La Fed a déployé un nouveau filet de sécurité pour les banques régionales. Si ces établissements sont à leur tour confrontés à des retraits massifs de clients affolés, ils pourront bénéficier d'une ligne de crédit pour y faire face sans être contraints de brader les obligations d'État inscrites à leur bilan. Les banques auront un an pour rembourser ces emprunts accordés à un taux très amical et les obligations d'État qu'elles apporteront en garantie seront acceptées à leur valeur faciale et non la valeur du marché.
Avec ce dispositif, la Fed protège le système bancaire, et aurait donc les mains libres pour poursuivre son programme de lutte contre l'inflation. Un virage à 180 degrés parait donc improbable, mais plus personne n'imagine la Fed remonter ses taux directeurs d'un demi-point la semaine prochaine comme le pronostiquait jusqu'alors le marché. Elle agirait comme si elle ignorait ce qui vient de se passer. Difficile pour elle d'ignorer également le niveau de l'inflation. Les chiffres de février seront publiés dans la journée.
La Banque centrale européenne (BCE) pourrait-elle revoir son programme à l’aune des déboires de la SVB ?
Officiellement tout va bien sur le vieux continent. À Berlin comme à Paris, les gouvernants assurent que les banques européennes sont à l’abri de la contagion. Mais la BCE ne peut rester insensible à ce nouveau facteur de risque.
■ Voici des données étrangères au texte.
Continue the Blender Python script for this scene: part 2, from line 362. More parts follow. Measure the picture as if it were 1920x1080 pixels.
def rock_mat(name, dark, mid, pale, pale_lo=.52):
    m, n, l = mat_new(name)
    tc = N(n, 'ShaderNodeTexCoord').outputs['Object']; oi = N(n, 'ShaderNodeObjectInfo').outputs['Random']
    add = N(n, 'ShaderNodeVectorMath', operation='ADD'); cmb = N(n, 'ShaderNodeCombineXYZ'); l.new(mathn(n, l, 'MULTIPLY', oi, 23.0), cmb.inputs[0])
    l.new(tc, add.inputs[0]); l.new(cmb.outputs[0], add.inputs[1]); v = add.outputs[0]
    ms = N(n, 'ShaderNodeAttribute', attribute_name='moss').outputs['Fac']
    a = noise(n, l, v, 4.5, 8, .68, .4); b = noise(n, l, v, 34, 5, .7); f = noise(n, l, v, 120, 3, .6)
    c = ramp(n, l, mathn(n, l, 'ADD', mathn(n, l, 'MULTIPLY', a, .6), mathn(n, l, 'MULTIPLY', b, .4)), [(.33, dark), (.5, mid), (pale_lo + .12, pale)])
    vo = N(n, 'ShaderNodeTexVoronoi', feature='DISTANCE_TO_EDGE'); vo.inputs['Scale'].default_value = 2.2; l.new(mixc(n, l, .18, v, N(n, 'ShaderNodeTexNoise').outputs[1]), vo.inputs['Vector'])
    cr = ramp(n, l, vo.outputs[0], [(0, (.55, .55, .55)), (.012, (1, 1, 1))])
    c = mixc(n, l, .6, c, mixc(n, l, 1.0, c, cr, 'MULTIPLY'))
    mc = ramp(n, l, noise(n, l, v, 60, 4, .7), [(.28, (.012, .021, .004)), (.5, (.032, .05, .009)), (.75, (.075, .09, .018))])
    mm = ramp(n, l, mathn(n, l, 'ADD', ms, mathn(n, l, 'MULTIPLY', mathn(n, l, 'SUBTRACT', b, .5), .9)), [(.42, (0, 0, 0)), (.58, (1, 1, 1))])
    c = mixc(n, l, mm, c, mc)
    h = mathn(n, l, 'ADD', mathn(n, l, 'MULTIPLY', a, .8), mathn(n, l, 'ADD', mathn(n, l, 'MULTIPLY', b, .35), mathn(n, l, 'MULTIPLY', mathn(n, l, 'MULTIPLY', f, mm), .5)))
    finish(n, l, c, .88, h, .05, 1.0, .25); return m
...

On verra jeudi 16 mars, à l’issue de la réunion du conseil des gouverneurs, comment elle intègre cette nouvelle inconnue, avec un conseil des gouverneurs toujours divisé. Et cette crise outre atlantique donne du grain à moudre aux colombes. C'est-à-dire les pays du sud de la zone euro qui privilégient une remontée en pente douce des taux d’intérêts.